— Start Record excerpts —
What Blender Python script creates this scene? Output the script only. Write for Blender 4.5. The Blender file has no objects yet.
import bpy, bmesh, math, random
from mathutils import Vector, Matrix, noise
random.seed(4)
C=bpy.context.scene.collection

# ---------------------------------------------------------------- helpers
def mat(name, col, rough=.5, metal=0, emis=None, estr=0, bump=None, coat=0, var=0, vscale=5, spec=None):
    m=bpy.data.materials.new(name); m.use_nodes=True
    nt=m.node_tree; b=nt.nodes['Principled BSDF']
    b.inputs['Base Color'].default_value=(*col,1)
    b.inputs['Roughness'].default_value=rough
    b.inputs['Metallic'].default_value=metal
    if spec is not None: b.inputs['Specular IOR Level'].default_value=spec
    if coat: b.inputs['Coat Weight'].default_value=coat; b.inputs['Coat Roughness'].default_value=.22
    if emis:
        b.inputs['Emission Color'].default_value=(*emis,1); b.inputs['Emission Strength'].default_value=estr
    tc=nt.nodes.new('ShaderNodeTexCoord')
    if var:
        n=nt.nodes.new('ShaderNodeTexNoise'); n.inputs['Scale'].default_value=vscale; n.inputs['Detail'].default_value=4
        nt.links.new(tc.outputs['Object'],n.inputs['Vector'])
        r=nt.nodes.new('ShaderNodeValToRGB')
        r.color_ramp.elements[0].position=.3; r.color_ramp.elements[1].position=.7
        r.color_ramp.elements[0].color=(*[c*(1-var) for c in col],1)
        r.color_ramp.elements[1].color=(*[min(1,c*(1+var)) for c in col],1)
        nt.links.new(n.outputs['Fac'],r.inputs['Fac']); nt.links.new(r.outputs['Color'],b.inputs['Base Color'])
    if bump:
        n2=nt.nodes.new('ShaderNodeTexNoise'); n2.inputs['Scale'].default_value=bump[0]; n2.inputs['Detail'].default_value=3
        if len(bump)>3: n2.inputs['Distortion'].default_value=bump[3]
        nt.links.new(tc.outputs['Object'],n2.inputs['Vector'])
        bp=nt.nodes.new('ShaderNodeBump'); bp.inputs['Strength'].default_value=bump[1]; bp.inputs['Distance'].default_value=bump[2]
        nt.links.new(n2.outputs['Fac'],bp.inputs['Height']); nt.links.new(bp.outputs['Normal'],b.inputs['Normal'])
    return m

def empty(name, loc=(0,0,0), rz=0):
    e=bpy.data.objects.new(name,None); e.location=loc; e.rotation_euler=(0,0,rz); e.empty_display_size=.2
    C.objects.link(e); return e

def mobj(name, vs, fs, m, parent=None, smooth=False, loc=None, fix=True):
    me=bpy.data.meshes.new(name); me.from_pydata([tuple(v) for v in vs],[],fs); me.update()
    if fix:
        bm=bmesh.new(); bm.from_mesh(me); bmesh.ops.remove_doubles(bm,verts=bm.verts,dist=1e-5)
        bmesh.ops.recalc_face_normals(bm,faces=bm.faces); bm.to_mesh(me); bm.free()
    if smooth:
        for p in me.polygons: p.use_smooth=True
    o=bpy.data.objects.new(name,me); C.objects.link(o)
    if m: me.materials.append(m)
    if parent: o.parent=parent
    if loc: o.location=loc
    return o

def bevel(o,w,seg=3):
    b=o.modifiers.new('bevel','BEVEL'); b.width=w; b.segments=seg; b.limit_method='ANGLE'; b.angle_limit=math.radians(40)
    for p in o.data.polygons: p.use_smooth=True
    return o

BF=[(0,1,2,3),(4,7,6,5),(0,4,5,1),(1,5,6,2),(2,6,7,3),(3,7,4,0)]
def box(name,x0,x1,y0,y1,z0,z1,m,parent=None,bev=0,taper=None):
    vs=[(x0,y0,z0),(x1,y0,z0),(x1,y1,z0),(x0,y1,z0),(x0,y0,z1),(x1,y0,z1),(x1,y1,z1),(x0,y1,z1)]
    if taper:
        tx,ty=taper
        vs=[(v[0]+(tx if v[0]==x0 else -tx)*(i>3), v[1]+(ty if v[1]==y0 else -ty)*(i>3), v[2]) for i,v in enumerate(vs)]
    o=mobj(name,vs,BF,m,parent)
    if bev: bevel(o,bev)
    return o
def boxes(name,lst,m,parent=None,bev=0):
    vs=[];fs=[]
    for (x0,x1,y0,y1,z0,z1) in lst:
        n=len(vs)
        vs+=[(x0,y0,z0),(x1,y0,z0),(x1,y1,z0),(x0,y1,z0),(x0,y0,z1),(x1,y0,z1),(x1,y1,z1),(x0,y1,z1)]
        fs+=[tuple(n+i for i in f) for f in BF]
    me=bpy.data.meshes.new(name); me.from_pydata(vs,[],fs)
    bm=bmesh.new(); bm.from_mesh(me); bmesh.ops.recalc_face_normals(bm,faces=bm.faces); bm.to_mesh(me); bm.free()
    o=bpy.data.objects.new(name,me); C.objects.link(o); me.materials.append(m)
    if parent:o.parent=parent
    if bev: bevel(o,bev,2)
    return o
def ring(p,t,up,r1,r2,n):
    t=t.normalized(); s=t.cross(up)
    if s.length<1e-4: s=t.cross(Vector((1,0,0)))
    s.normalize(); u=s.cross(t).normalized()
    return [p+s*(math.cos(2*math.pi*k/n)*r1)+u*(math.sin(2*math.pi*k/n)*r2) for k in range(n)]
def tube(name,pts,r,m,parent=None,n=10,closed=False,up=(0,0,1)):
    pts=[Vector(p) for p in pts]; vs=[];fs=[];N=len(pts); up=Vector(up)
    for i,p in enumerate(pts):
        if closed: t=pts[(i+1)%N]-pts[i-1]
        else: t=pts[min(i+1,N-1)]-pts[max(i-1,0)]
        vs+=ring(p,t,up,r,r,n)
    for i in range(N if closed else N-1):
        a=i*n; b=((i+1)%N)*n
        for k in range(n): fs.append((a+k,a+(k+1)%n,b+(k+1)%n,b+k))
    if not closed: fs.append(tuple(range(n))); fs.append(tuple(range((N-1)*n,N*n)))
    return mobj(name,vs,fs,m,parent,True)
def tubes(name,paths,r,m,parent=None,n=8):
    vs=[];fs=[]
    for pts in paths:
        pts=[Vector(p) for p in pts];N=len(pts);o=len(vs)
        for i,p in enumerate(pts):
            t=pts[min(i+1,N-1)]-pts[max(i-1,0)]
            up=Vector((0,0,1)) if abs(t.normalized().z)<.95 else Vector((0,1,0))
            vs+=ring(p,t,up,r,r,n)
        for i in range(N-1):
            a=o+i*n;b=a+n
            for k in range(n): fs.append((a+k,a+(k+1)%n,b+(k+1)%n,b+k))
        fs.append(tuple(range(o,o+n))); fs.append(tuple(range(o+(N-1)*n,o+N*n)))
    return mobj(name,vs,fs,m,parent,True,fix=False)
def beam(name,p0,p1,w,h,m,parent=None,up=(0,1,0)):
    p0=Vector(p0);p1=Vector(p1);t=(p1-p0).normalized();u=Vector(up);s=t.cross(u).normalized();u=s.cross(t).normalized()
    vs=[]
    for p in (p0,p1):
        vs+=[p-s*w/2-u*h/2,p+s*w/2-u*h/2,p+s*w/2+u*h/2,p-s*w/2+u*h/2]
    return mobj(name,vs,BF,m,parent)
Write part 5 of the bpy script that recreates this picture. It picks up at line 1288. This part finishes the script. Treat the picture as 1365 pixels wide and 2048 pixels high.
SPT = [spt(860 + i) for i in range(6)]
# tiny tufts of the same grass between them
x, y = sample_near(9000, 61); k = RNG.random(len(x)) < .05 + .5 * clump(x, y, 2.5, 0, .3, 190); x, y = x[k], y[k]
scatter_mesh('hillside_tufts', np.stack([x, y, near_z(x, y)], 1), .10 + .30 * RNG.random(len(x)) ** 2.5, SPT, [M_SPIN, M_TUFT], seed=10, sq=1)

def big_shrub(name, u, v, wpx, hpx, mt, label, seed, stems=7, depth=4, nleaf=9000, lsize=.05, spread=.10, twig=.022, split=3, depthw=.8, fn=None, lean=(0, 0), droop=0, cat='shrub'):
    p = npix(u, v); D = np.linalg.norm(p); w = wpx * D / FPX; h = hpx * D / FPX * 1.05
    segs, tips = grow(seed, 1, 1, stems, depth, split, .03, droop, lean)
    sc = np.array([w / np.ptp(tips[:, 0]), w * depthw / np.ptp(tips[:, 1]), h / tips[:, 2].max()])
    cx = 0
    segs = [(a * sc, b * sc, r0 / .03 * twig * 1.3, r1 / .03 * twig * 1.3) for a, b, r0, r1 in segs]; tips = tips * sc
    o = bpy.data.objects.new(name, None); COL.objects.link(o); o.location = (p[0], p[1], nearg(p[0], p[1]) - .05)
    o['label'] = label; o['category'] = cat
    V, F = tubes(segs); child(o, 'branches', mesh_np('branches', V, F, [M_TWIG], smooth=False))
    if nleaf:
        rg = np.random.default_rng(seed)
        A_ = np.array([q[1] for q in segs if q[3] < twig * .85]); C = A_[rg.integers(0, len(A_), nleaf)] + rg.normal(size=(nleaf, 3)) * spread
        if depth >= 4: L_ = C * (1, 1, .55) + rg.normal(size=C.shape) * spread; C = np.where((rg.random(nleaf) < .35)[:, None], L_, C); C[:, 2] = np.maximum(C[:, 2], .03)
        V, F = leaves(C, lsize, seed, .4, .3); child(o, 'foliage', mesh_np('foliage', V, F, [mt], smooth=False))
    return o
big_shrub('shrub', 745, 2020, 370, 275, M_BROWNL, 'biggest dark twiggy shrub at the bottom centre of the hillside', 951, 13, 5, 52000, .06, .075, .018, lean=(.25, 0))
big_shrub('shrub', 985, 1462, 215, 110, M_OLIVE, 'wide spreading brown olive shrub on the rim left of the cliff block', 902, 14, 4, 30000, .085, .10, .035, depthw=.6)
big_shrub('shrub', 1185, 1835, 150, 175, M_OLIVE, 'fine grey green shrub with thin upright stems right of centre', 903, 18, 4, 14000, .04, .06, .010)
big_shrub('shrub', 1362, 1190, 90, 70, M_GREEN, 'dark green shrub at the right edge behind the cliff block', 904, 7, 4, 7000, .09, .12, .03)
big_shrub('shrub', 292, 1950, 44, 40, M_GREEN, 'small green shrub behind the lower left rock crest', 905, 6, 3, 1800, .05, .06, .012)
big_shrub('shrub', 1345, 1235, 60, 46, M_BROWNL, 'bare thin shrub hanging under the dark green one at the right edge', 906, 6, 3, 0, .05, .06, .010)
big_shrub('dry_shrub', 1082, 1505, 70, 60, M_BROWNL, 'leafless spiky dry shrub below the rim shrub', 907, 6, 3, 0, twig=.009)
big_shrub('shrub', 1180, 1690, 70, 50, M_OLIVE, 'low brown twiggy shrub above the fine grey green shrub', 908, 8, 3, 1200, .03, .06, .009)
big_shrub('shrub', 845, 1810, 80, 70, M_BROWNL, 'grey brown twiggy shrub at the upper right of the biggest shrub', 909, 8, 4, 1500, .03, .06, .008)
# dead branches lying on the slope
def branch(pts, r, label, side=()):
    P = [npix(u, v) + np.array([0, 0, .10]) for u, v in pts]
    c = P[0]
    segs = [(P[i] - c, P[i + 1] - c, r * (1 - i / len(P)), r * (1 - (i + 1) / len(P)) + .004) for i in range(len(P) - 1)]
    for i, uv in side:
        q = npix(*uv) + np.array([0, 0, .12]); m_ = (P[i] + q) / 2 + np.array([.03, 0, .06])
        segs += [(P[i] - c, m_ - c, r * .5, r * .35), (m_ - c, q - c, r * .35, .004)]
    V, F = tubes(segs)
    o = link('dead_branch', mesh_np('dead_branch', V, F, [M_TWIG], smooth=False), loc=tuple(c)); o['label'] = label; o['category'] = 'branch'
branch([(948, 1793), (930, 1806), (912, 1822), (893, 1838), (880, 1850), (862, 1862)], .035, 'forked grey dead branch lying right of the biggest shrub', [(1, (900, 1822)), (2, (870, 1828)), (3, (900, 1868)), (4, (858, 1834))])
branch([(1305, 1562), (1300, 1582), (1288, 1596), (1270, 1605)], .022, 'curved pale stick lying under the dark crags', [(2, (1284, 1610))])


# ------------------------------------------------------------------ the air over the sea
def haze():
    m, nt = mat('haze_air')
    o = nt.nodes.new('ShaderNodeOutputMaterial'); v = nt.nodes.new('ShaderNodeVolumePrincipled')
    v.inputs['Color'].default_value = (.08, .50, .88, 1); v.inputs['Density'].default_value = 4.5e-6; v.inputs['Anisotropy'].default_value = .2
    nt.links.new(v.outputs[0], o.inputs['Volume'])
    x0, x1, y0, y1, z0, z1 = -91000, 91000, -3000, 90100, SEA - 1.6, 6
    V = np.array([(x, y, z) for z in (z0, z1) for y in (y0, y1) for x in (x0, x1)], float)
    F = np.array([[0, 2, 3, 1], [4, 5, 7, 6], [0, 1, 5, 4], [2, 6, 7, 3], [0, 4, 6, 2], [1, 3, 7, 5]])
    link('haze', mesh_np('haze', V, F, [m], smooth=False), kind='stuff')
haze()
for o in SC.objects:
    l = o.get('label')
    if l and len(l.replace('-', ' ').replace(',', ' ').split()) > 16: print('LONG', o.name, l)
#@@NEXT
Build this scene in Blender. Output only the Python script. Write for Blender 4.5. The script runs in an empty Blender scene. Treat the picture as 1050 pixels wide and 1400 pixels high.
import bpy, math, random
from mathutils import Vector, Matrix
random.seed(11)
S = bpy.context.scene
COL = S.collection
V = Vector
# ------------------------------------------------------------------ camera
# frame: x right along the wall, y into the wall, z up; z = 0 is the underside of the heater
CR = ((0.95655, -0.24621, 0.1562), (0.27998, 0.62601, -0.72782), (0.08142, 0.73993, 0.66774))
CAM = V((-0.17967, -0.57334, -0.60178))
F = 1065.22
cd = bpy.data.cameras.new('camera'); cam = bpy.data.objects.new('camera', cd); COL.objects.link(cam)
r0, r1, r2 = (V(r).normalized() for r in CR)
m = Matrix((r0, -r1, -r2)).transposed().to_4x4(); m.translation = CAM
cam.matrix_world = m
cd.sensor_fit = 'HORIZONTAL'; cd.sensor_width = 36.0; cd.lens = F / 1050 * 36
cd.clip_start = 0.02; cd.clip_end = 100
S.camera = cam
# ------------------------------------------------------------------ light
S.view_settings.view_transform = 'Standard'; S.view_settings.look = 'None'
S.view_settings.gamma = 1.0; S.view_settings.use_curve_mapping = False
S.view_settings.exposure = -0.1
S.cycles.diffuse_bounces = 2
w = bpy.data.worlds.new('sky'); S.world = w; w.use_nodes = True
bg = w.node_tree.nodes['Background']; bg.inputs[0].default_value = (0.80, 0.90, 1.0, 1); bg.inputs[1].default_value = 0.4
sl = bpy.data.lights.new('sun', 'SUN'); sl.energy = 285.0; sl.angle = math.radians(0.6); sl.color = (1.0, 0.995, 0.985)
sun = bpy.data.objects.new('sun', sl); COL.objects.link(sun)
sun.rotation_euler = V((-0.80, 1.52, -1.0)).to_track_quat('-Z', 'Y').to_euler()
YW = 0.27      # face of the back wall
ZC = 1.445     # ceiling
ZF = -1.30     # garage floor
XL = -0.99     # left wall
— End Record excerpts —
## What you have to do
Repeat exactly the lines running from the one with "Write part 5" through the one with "M_TUFT], seed=10, sq=1)", both included.

## The completed task
Write part 5 of the bpy script that recreates this picture. It picks up at line 1288. This part finishes the script. Treat the picture as 1365 pixels wide and 2048 pixels high.
SPT = [spt(860 + i) for i in range(6)]
# tiny tufts of the same grass between them
x, y = sample_near(9000, 61); k = RNG.random(len(x)) < .05 + .5 * clump(x, y, 2.5, 0, .3, 190); x, y = x[k], y[k]
scatter_mesh('hillside_tufts', np.stack([x, y, near_z(x, y)], 1), .10 + .30 * RNG.random(len(x)) ** 2.5, SPT, [M_SPIN, M_TUFT], seed=10, sq=1)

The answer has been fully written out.